A spatial decomposition parallel algorithm for a concurrent atomistic-continuum simulator and its preliminary applications

Abstract

This paper presents the development of a spatial decomposition parallel algorithm and its implementation into a concurrent atomistic-continuum (CAC) method simulator for multiscale modeling of dislocations in metallic materials. The scalability and parallel efficiency of the parallelized CAC are tested using up to 512 processors. With a modest computational resource, a single crystalline f.c.c. sample containing 10.6 billion atoms is modeled using only 4,809,108 finite elements in a CAC model at a fraction of the cost of full molecular dynamics (MD).
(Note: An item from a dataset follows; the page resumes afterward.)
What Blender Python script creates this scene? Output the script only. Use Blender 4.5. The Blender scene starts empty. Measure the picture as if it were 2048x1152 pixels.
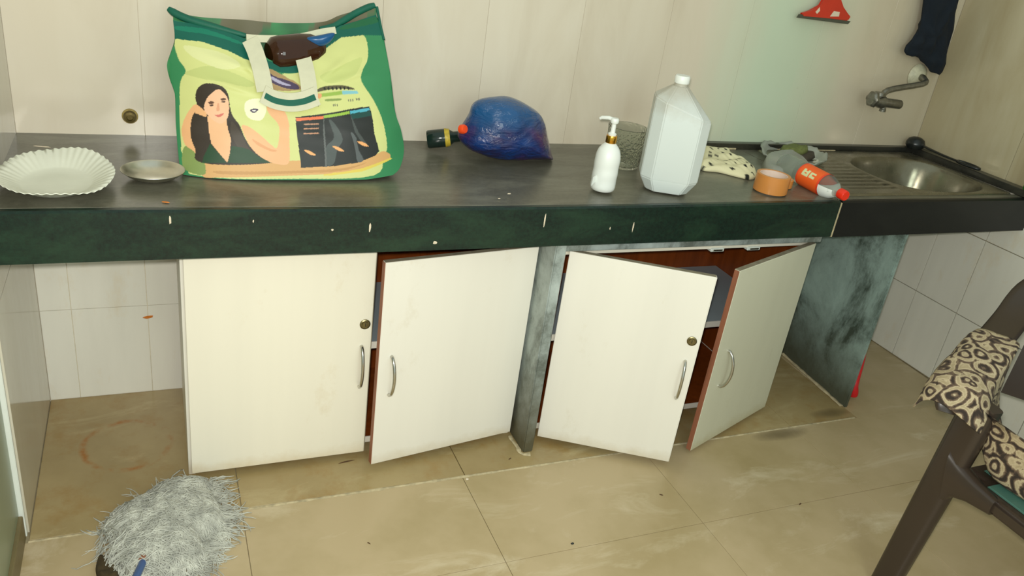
import bpy, bmesh, math, random
import numpy as np
from mathutils import Vector, Matrix
C = bpy.context.scene.collection
PI = math.pi
random.seed(7); rng = np.random.default_rng(7)
# ---------------------------------------------------------------- camera, world, lights, exposure
sc = bpy.context.scene
cam_d = bpy.data.cameras.new('camera'); cam = bpy.data.objects.new('camera', cam_d); C.objects.link(cam)
cam.location = (0.10301, -1.80581, 1.52388)
cam.rotation_euler = (math.radians(64.62884), math.radians(-7.59481), math.radians(-22.14852))
cam_d.sensor_width = 36; cam_d.lens = 28.7537; cam_d.clip_start = 0.02
cam_d.shift_x = -0.00095; cam_d.shift_y = -0.00052
sc.camera = cam
world = bpy.data.worlds.new('World'); sc.world = world; world.use_nodes = True
world.node_tree.nodes['Background'].inputs[0].default_value = (0.88, 1.0, 0.93, 1)
world.node_tree.nodes['Background'].inputs[1].default_value = 0.62
fl = bpy.data.lights.new('phone_flash', 'POINT'); fl.energy = 105; fl.color = (1, 0.965, 0.89); fl.shadow_soft_size = 0.02
flo = bpy.data.objects.new('phone_flash', fl); flo.location = (0.085, -1.80, 1.56); C.objects.link(flo)
ar = bpy.data.lights.new('window_daylight', 'AREA'); ar.energy = 16; ar.color = (0.86, 1.0, 0.95); ar.shape = 'RECTANGLE'; ar.size = 0.9; ar.size_y = 1.1
aro = bpy.data.objects.new('window_daylight', ar); aro.location = (0.7, -2.9, 1.9); aro.rotation_euler = (math.radians(76), 0, math.radians(-8)); C.objects.link(aro)
sc.view_settings.view_transform = 'Standard'; sc.view_settings.look = 'None'; sc.view_settings.gamma = 1
sc.view_settings.use_curve_mapping = False
sc.view_settings.exposure = 0.14
# ---------------------------------------------------------------- materials
def lin(c):
    return tuple((x/12.92 if x <= .04045 else ((x+.055)/1.055)**2.4) for x in [v/255 for v in c])
class NT:
    def __init__(s, name):
        s.m = bpy.data.materials.new(name); s.m.use_nodes = True
        s.t = s.m.node_tree; s.b = s.t.nodes['Principled BSDF']
    def n(s, typ, **kw):
        nd = s.t.nodes.new(typ)
        for k, v in kw.items():
            if k.startswith('i_'):
                key = k[2:]; key = int(key) if key.isdigit() else key
                nd.inputs[key].default_value = v
            else: setattr(nd, k, v)
        return nd
    def l(s, a, b): s.t.links.new(a, b)
    def coords(s, scale=(1, 1, 1), rot=(0, 0, 0), loc=(0, 0, 0)):
        g = s.n('ShaderNodeNewGeometry'); mp = s.n('ShaderNodeMapping')
        mp.inputs['Scale'].default_value = scale; mp.inputs['Rotation'].default_value = rot; mp.inputs['Location'].default_value = loc
        s.l(g.outputs['Position'], mp.inputs['Vector']); return mp.outputs[0]
    def noise(s, vec, scale, detail=4, rough=.55, dist=0):
        nd = s.n('ShaderNodeTexNoise'); nd.inputs['Scale'].default_value = scale; nd.inputs['Detail'].default_value = detail
        nd.inputs['Roughness'].default_value = rough; nd.inputs['Distortion'].default_value = dist
        s.l(vec, nd.inputs['Vector']); return nd.outputs['Fac']
    def ramp(s, fac, stops):
        r = s.n('ShaderNodeValToRGB'); e = r.color_ramp.elements
        while len(e) < len(stops): e.new(.5)
        for el, (p, c) in zip(e, stops):
            el.position = p; el.color = (*c, 1) if len(c) == 3 else c
        s.l(fac, r.inputs[0]); return r.outputs[0]
    def mask(s, fac, a, b):
        r = s.n('ShaderNodeMapRange'); r.inputs[1].default_value = a; r.inputs[2].default_value = b
        s.l(fac, r.inputs[0]); return r.outputs[0]
    def mix(s, fac, a, b, mode='MIX'):
        m = s.n('ShaderNodeMix', data_type='RGBA', blend_type=mode)
        for inp, v in ((m.inputs[0], fac), (m.inputs[6], a), (m.inputs[7], b)):
            if hasattr(v, 'is_linked') or isinstance(v, bpy.types.NodeSocket): s.l(v, inp)
            elif isinstance(v, (tuple, list)): inp.default_value = (*v, 1) if len(v) == 3 else v
            else: inp.default_value = v
        return m.outputs[2]
    def math(s, op, a, b=0.):
        m = s.n('ShaderNodeMath', operation=op)
        for i, v in enumerate((a, b)):
            if isinstance(v, bpy.types.NodeSocket): s.l(v, m.inputs[i])
            else: m.inputs[i].default_value = v
        return m.outputs[0]
    def col(s, c): s.l(c, s.b.inputs['Base Color']) if isinstance(c, bpy.types.NodeSocket) else setattr(s.b.inputs['Base Color'], 'default_value', (*c, 1))
    def bump(s, h, strength=.3, dist=.002):
        b = s.n('ShaderNodeBump'); b.inputs['Strength'].default_value = strength; b.inputs['Distance'].default_value = dist
        s.l(h, b.inputs['Height']); s.l(b.outputs[0], s.b.inputs['Normal'])
    def set(s, **kw):
        for k, v in kw.items():
            key = k.replace('_', ' ')
            if isinstance(v, bpy.types.NodeSocket): s.l(v, s.b.inputs[key])
            else: s.b.inputs[key].default_value = v
        return s
def plain(name, rgb, rough=.5, var=.12, scale=30, bump=.0, **kw):
    """one colour with fine mottling"""
    t = NT(name); c = lin(rgb); v = t.coords()
    f = t.noise(v, scale, 5)
    t.col(t.ramp(f, [(.25, tuple(x*(1-var) for x in c)), (.75, tuple(min(1, x*(1+var)) for x in c))]))
    t.set(Roughness=rough, **kw)
    if bump: t.bump(t.noise(v, scale*3, 3), bump)
    return t.m
def painted(name, rough=.6, bump=.0, **kw):
    t = NT(name); a = t.n('ShaderNodeAttribute', attribute_name='Col'); t.col(a.outputs['Color']); t.set(Roughness=rough, **kw)
    if bump: t.bump(t.noise(t.coords(), 400, 2), bump, .001)
    return t.m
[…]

The simulation demonstrates a nearly ideal scalability of the newly parallelized CAC simulator. The parallel efficiency of the newly parallelized CAC is shown to be higher than 90% when using 512 processors in the high performance computing cluster at Iowa State University. This parallel efficiency is comparable to the state-of-the-art atomistic simulator. Moreover, the newly parallelized CAC simulator employing a uniform coarse mesh is capable of capturing important atomistic features of dislocations, including dislocation nucleation, migration, stacking faults as well as the formation of Lomer-Cottrell locks, in a billion-atom system. The spatial decomposition-based parallelization algorithm developed in this work is general and can be transferable to many other existing concurrent multiscale simulation tools.